DFM Shariah Board issues first Islamic standards for trading


The first set of standards was announced during a special session held today in Dubai. The session was attended by a large number of dealers, brokers, representatives of listed companies, professors in Shariah law and members of the media.

Following the 2007 Annual General Meeting of DFM, when the company announced its intention to become the world’s first Islamic bourse, DFM’s Shariah Board has focused on the establishment of criteria to classify listed companies in terms of Shariah-compliance and accounting practices.

Essa Kazim, Chairman, DFM, said: "The conversion of DFM into a Shariah-compliant bourse further sets Dubai apart on the global stage as a pioneer in the key growth area of Islamic financial services. By providing ample opportunity for conventional firms to continue to serve as full participants in DFM, this strategic move will benefit all our stakeholders."

Hussaim Hamid, Chairman of the DFM Sharia Board, said: "The Islamic financial industry is witnessing the fastest rate of expansion ever seen in its history. It is fitting that Dubai, home of the first Islamic bank in the world, would also be home to the first Islamic financial market. None of this would have been possible without the hard work and immense effort undertaken by the management of DFM. The transformation from a conventional market to a Shariah-compliant one has been a huge undertaking, but it has gone extremely well."

Hamid added: "Trading within an Islamic financial market requires criteria that distinguish between Shariah-compliant financial instruments and conventional ones. For this reason the DFM Shariah Board developed criteria that will identify all investments in this regard. Today’s meeting marks the formalisation of those criteria for classifying equities into these two categories."

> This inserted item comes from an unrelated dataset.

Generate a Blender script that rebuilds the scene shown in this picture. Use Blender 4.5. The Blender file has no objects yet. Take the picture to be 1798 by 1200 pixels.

The first standards include details about the trading of DFM-listed companies’ shares in accordance with Shariah law, as well as practical implications for brokers stemming from these regulatory changes.

The standards are divided into five sections and cover the following areas: definitions of terms and criteria; implications for brokers and investors; guidelines for compliance for conventional firms; conventional income guidelines; and general rules and regulations.